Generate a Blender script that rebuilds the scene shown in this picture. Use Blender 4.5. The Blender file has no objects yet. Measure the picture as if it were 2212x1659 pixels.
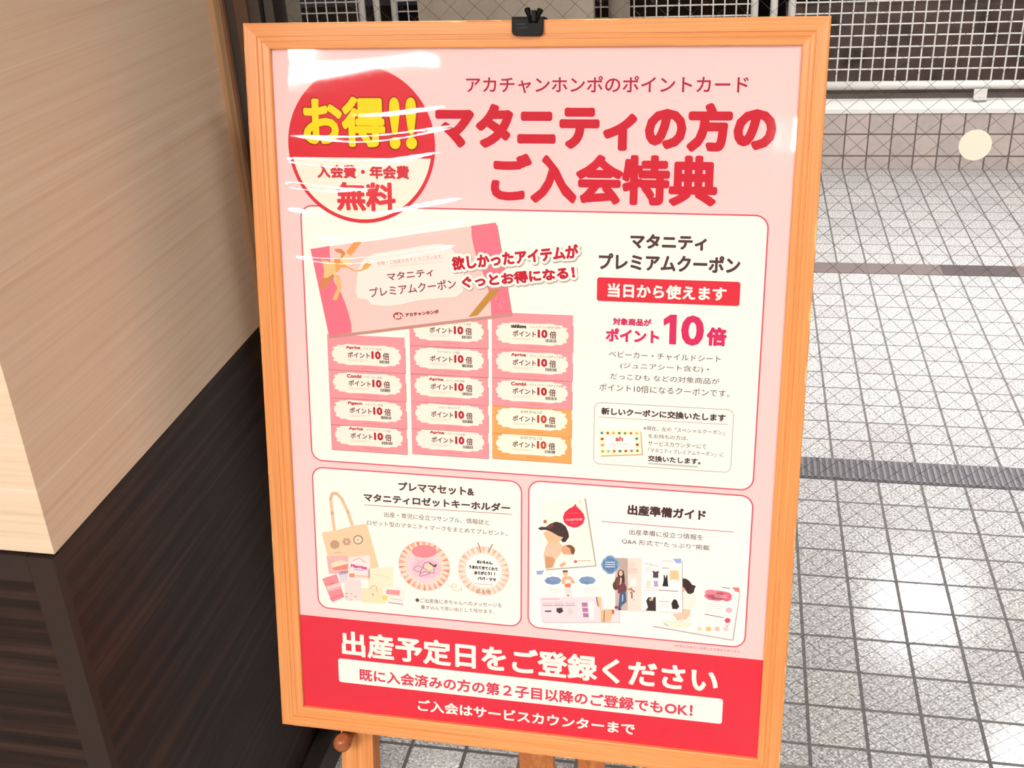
import bpy, bmesh, math, random
from mathutils import Vector, Matrix
sc = bpy.context.scene
COL = sc.collection
random.seed(7)

# ------------------------------------------------------------------ camera
cam = bpy.data.cameras.new('camera'); cam_o = bpy.data.objects.new('camera', cam); COL.objects.link(cam_o)
cam.sensor_width = 36.0; cam.lens = 2410.7357 / 2212 * 36.0; cam.clip_start = 0.02; cam.clip_end = 100
RX = Vector((0.98094135, 0.18807324, -0.04881101)); UP = Vector((-0.04199948, 0.45050519, 0.89178535)); BK = Vector((0.18971058, -0.8727391, 0.44981815))
cam_o.matrix_world = Matrix(((RX.x, UP.x, BK.x, 0.0), (RX.y, UP.y, BK.y, 0.0), (RX.z, UP.z, BK.z, 1.478), (0, 0, 0, 1)))
sc.camera = cam_o

# ------------------------------------------------------------------ world and exposure
w = bpy.data.worlds.new('night'); sc.world = w; w.use_nodes = True
w.node_tree.nodes['Background'].inputs[0].default_value = (0.9, 0.88, 1.0, 1)
w.node_tree.nodes['Background'].inputs[1].default_value = 0.02
vs = sc.view_settings
vs.view_transform = 'Standard'; vs.look = 'None'; vs.gamma = 1.0; vs.exposure = 0.0; vs.use_curve_mapping = False
sc.cycles.use_denoising = True
sc.cycles.max_bounces = 10; sc.cycles.transparent_max_bounces = 24
sc.cycles.sample_clamp_indirect = 6.0

# lamps of the place, the last one an added fill: (x, y, z, size x, size y, emission, colour, name, label)
LAMPS = [
 (-2.66, -3.98, 2.6, 1.55, 0.50, 62.0, (1.0, 0.98, 0.95), 'ceiling_light', 'wide white ceiling light over the aisle furthest to the side'),
 (0.195, -6.25, 2.6, 0.16, 1.2, 60.0, (1.0, 0.97, 0.92), 'ceiling_light', 'narrow white ceiling light furthest down the aisle'),
 (0.62, -0.30, 2.6, 0.5, 0.5, 42.0, (1.0, 0.97, 0.93), 'ceiling_light', 'square warm ceiling light nearest the easel'),
 (-0.95, -1.9, 2.6, 0.9, 0.9, 48.0, (1.0, 0.975, 0.93), 'ceiling_light', 'square warm ceiling light behind the viewer'),
 (0.95, 1.12, 2.6, 0.14, 0.14, 52.0, (1.0, 0.88, 0.78), 'ceiling_light', 'small warm ceiling light just inside the window'),
 (1.10, 5.35, 2.6, 0.36, 0.32, 90.0, (1.0, 0.96, 1.0), 'soffit_light', 'square soffit light above the low tiled wall'),
 (0.95, 3.20, 2.6, 0.6, 0.6, 165.0, (0.96, 0.975, 1.0), 'soffit_light', 'deep square soffit light over the middle of the paving'),
 (1.47, 4.22, 2.6, 0.24, 0.24, 95.0, (1.0, 0.97, 0.98), 'soffit_light', 'small soffit light between the paving and the railing'),
 (0.72, 3.85, 2.6, 0.22, 0.22, 95.0, (1.0, 0.95, 0.92), 'soffit_light', 'small soffit light over the paving beside the deep one'),
 (-1.1, 3.4, 2.6, 0.3, 0.3, 120.0, (1.0, 0.95, 0.9), 'soffit_light', 'small added light brightening the railing by the pillar'),  # added to brighten the railing and pillar; no such lamp known
]

# ------------------------------------------------------------------ helpers
def lin(h):
    h = h.lstrip('#'); c = []
    for i in (0, 2, 4):
        v = int(h[i:i + 2], 16) / 255
        c.append(v / 12.92 if v <= 0.04045 else ((v + 0.055) / 1.055) ** 2.4)
    return (c[0], c[1], c[2], 1)
_M = {}
def mat(name, col, rough=0.5, spec=0.4, metal=0.0, coat=0.0):
    if name in _M: return _M[name]
    m = bpy.data.materials.new(name); m.use_nodes = True; b = m.node_tree.nodes['Principled BSDF']
    b.inputs['Base Color'].default_value = lin(col) if isinstance(col, str) else col
    b.inputs['Roughness'].default_value = rough; b.inputs['Specular IOR Level'].default_value = spec
    b.inputs['Metallic'].default_value = metal; b.inputs['Coat Weight'].default_value = coat
    _M[name] = m; return m
class N:
    def __init__(s, m): s.t = m.node_tree; s.b = s.t.nodes.get('Principled BSDF')
    def new(s, ty, **k):
        n = s.t.nodes.new(ty)
        for a, v in k.items():
            if a.startswith('i_'): n.inputs[int(a[2:]) if a[2:].isdigit() else a[2:].replace('_', ' ')].default_value = v
            else: setattr(n, a, v)
        return n
    def ln(s, a, b): s.t.links.new(a, b)
    def ramp(s, src, stops):
        r = s.new('ShaderNodeValToRGB'); e = r.color_ramp.elements
        while len(e) < len(stops): e.new(0.5)
        for k, (p, c) in zip(e, stops): k.position = p; k.color = c if not isinstance(c, str) else lin(c)
        s.ln(src, r.inputs[0]); return r.outputs[0]
    def mix(s, f, a, b, mode='MIX'):
        m = s.new('ShaderNodeMix', data_type='RGBA', blend_type=mode)
        for k, v in ((0, f), (6, a), (7, b)):
            if hasattr(v, 'is_linked') or hasattr(v, 'links'): s.ln(v, m.inputs[k])
            else: m.inputs[k].default_value = v
        return m.outputs[2]
    def noise(s, vec, scale, detail=3, rough=0.5):
        n = s.new('ShaderNodeTexNoise'); n.inputs['Scale'].default_value = scale; n.inputs['Detail'].default_value = detail
        n.inputs['Roughness'].default_value = rough; s.ln(vec, n.inputs['Vector']); return n.outputs[0]
    def mapping(s, src, scale=(1, 1, 1), loc=(0, 0, 0), rot=(0, 0, 0)):
        m = s.new('ShaderNodeMapping'); m.inputs['Scale'].default_value = scale; m.inputs['Location'].default_value = loc; m.inputs['Rotation'].default_value = rot
        s.ln(src, m.inputs['Vector']); return m.outputs[0]
    def bump(s, h, strength, dist):
        b = s.new('ShaderNodeBump'); b.inputs['Strength'].default_value = strength; b.inputs['Distance'].default_value = dist
        s.ln(h, b.inputs['Height']); s.ln(b.outputs[0], s.b.inputs['Normal'])
def ink(h):
    return mat('ink_' + h, h, 0.6, 0.15)

def link(name, me, mats, parent=None):
    o = bpy.data.objects.new(name, me); COL.objects.link(o)
    for m in (mats if isinstance(mats, (list, tuple)) else [mats]): me.materials.append(m)
    if parent is not None: o.parent = parent
    return o
def tag(o, label=None, cat=None, group=None, kind=None):
    if label: o['label'] = label
    if cat: o['category'] = cat
    if group: o['group'] = group
    if kind: o['kind'] = kind
    return o
def empty(name, loc=(0, 0, 0)):
    o = bpy.data.objects.new(name, None); COL.objects.link(o); o.location = loc; o.empty_display_size = 0.05
    return o
class B:
    """collects shapes in one bmesh"""
    def __init__(s): s.bm = bmesh.new(); s.uv = None
    def box(s, x0, y0, z0, x1, y1, z1, M=None, mi=0):
        vs_ = [s.bm.verts.new(p) for p in ((x0, y0, z0), (x1, y0, z0), (x1, y1, z0), (x0, y1, z0), (x0, y0, z1), (x1, y0, z1), (x1, y1, z1), (x0, y1, z1))]
        for f in ((0, 3, 2, 1), (4, 5, 6, 7), (0, 1, 5, 4), (1, 2, 6, 5), (2, 3, 7, 6), (3, 0, 4, 7)):
            fc = s.bm.faces.new([vs_[i] for i in f]); fc.material_index = mi
        if M is not None:
            for v in vs_: v.co = M @ v.co
        return s
    def tube(s, a, b, r, n=8, r2=None, cap=True):
        a = Vector(a); b = Vector(b); d = (b - a).normalized(); r2 = r if r2 is None else r2
        x = d.orthogonal().normalized(); y = d.cross(x)
        A = [s.bm.verts.new(a + (x * math.cos(6.28318 * i / n) + y * math.sin(6.28318 * i / n)) * r) for i in range(n)]
        Bv = [s.bm.verts.new(b + (x * math.cos(6.28318 * i / n) + y * math.sin(6.28318 * i / n)) * r2) for i in range(n)]
        for i in range(n):
            f = s.bm.faces.new((A[i], A[(i + 1) % n], Bv[(i + 1) % n], Bv[i])); f.smooth = n > 6
        if cap: s.bm.faces.new(A[::-1]); s.bm.faces.new(Bv)
        return s
    def lathe(s, a, axis, prof, n=20):
        a = Vector(a); d = Vector(axis).normalized(); x = d.orthogonal().normalized(); y = d.cross(x); rings = []
        for t, r in prof:
            rings.append([s.bm.verts.new(a + d * t + (x * math.cos(6.28318 * i / n) + y * math.sin(6.28318 * i / n)) * max(r, 1e-5)) for i in range(n)])
        for p, q in zip(rings, rings[1:]):
            for i in range(n):
                f = s.bm.faces.new((p[i], p[(i + 1) % n], q[(i + 1) % n], q[i])); f.smooth = True
        s.bm.faces.new(rings[0][::-1]); s.bm.faces.new(rings[-1])
        return s
    def poly(s, pts, d, M=None):
        """prism of an outline (x, y) from z=0 to z=d"""
        lo = [s.bm.verts.new((p[0], p[1], 0)) for p in pts]; hi = [s.bm.verts.new((p[0], p[1], d)) for p in pts]; n = len(pts)
        s.bm.faces.new(lo[::-1]); s.bm.faces.new(hi)
        for i in range(n): s.bm.faces.new((lo[i], lo[(i + 1) % n], hi[(i + 1) % n], hi[i]))
        if M is not None:
            for v in lo + hi: v.co = M @ v.co
        return s
    def bevel(s, w_, seg=2):
        bmesh.ops.bevel(s.bm, geom=[e for e in s.bm.edges], offset=w_, segments=seg, affect='EDGES', profile=0.5, clamp_overlap=True); return s
    def done(s, name, mats, parent=None):
        bmesh.ops.recalc_face_normals(s.bm, faces=s.bm.faces)
        me = bpy.data.meshes.new(name); s.bm.to_mesh(me); s.bm.free()
        return link(name, me, mats, parent)

# ------------------------------------------------------------------ materials
def wood(name, c_dark, c_mid, c_light, along, rough=0.4, scale=1.0, coord='Object', bump=0.15, spec=0.4):
    """grain running along one axis of the object (0, 1, 2) or along u of the UV map"""
    m = mat(name, c_mid, rough, spec); n = N(m)
    tc = n.new('ShaderNodeTexCoord'); src = tc.outputs[coord]
    st = [90.0 * scale] * 3; st[along] = 2.2 * scale
    v = n.mapping(src, tuple(st))
    a = n.noise(v, 1.0, 4, 0.6); st2 = [420.0 * scale] * 3; st2[along] = 6 * scale
    b = n.noise(n.mapping(src, tuple(st2)), 1.0, 2, 0.5)
    c1 = n.ramp(a, [(0.28, c_dark), (0.5, c_mid), (0.72, c_light)])
    c2 = n.ramp(b, [(0.35, (0.80, 0.80, 0.80, 1)), (0.6, (1.05, 1.05, 1.05, 1))])
    n.ln(n.mix(0.6, c1, c2, 'MULTIPLY'), n.b.inputs['Base Color'])
    if bump: n.bump(b, bump, 0.001)
    return m
M_PINE = wood('pine_frame', 'e69250', 'ec9b5a', 'f1a668', 0, 0.32, 1.0, 'UV', 0.05, 0.5)
M_LEG = wood('pine_leg', 'c4682f', 'd97f42', 'e6945a', 2, 0.4, 1.0, 'Object', 0.1)
M_KNOB = wood('brown_peg', '8a4a26', 'a55c34', 'b56d42', 2, 0.3, 1.0, 'Object', 0.1)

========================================

→ What the task requires: Set down again, exactly, the lines of the material above from its first line to the one with "random.seed(7)", inclusive. Leave the pictures out.

→ The result:
Generate a Blender script that rebuilds the scene shown in this picture. Use Blender 4.5. The Blender file has no objects yet. Measure the picture as if it were 2212x1659 pixels.
import bpy, bmesh, math, random
from mathutils import Vector, Matrix
sc = bpy.context.scene
COL = sc.collection
random.seed(7)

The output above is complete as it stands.